ネガティブな思いや、あるいは欠点であろうと、それを「有る」ものとして受けとめ、どうしたらいいかを上司が一緒に考える。つまり、現実に「有る」ものをいったん認め、その上でどうするかを話し合う。そういった個人の意欲や能力を引き出していく対話スタイルは、学校教育やスポーツコーチの分野でも重視されるようになっています。企業における上司と部下とのコミュニケーションにも、そういう「押しつけない」スタンスが必要になってきたのです。
「自分らしくあっていい」自己肯定感が前向きになるカギ
あまり成功体験のない部下にとって、上司からのダメ出しは、自分の価値への迷いが生じて自己否定を強化することにつながります。部下の中に「有る」ものを認めるということは、部下自身が自分の考えること、感じることを「それでいいんだ」と肯定できる自己肯定感の向上につながります。
「自分は自分らしくあっていいんだ」と思えると、前向きな「こうしたい」という思いや、「こうしたらいいのではないか」というアイデアが湧き出てきます。「それではダメだ」の否定でブレーキがかかってしまうのと違い、「それでいい」と肯定的に受け止めることで「有る」ものが発散されて伸びていくのです。
これは私たちがオフサイトミーティングでよく経験することでもあります。愚痴や不満も受容されると、そのうちに前向きな気持ちが起き上がって表れてくるという現象です。
「有る」と「無い」のバランスをとる対話
「有る」という観点を持つことは、前述のような「気持ちの中に有るもの」を受け入れることのほかに、その人の特性(強みや弱み)や起こっている現象、現実など、事実(客観的事実や主観的事実)をきちんと見る、ということでもあります。
さまざまな「有る」を受け入れた上で、どうしていくのかを考えていく。これが、上司と部下が一緒に前を向いていく対話をするための大切な姿勢なのです。
もちろん、そればかりが有効なわけではなく、「無い」視点と「有る」視点とのバランスだとは思います。しかし、「無い」視点ばかりで話してしまう上司は、最終的に「もっとがんばれ」という精神論的な結論に落ちつくことが多いのです。
私は公開講座で対話の技術を磨くためのセミナー「マネジメント・ダイアログ・ジム」を主催しています。月1回の4回シリーズなので、4カ月にわたる経過の中では参加者のいろいろな変化が見えます。そこで変化が大きい人はというと、最初のほうの段階で、自分の中に有るもの(自分の価値観や特性)をポジティブに認め、自己肯定感をある程度高めた後に、自分で課題認識を持てているという傾向が見られます。最初から足りない部分にフォーカスし、それを克服しようとした場合には、逆にがんばりすぎてしまって、なかなか修得が進まないという現象が起こります。

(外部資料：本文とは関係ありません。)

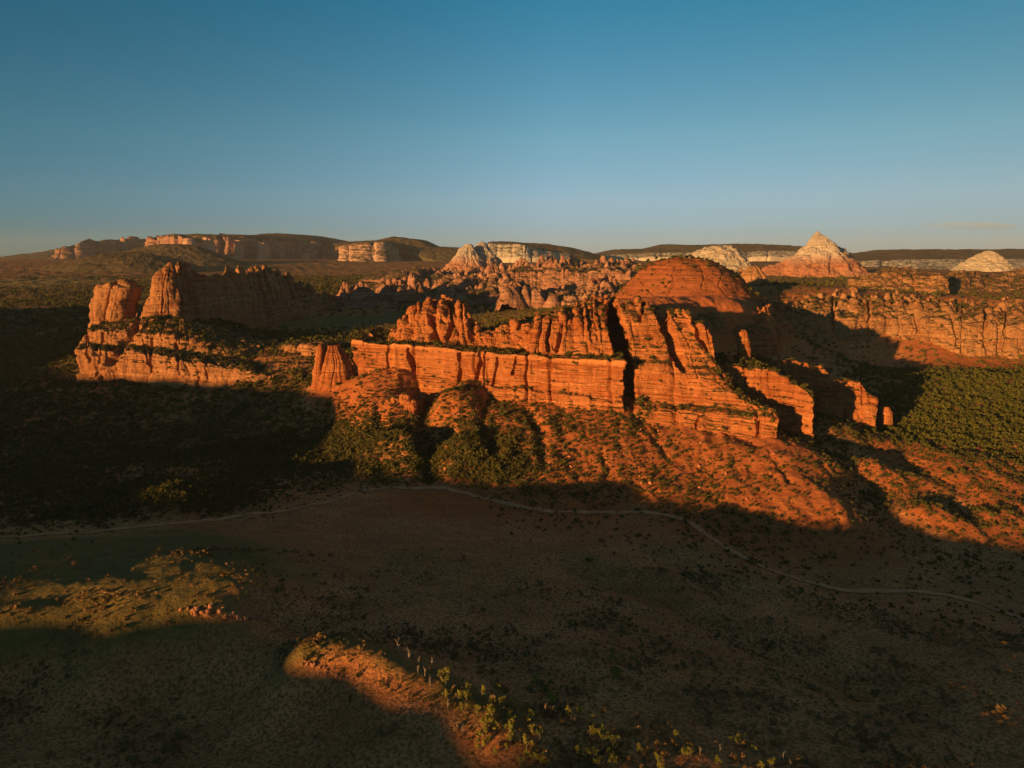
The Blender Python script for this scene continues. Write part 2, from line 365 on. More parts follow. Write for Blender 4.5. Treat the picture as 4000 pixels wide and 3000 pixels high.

「無い」ものだけに着眼するのでなく、「有る」ものをしっかりと受け入れる、そんな観点を育てないと部下のモチベーションを高めることは難しいと感じます。
これからの時代の部下とのコミュニケーションには、説得の技術だけではなく、観点を変える認識の技術、さらにいえば、これまでのあるべき論を手放す技術を磨いていくことが必要になっているのです。それは、変化の時代、多様性の時代に求められるマネジメントの能力でもあると思っています。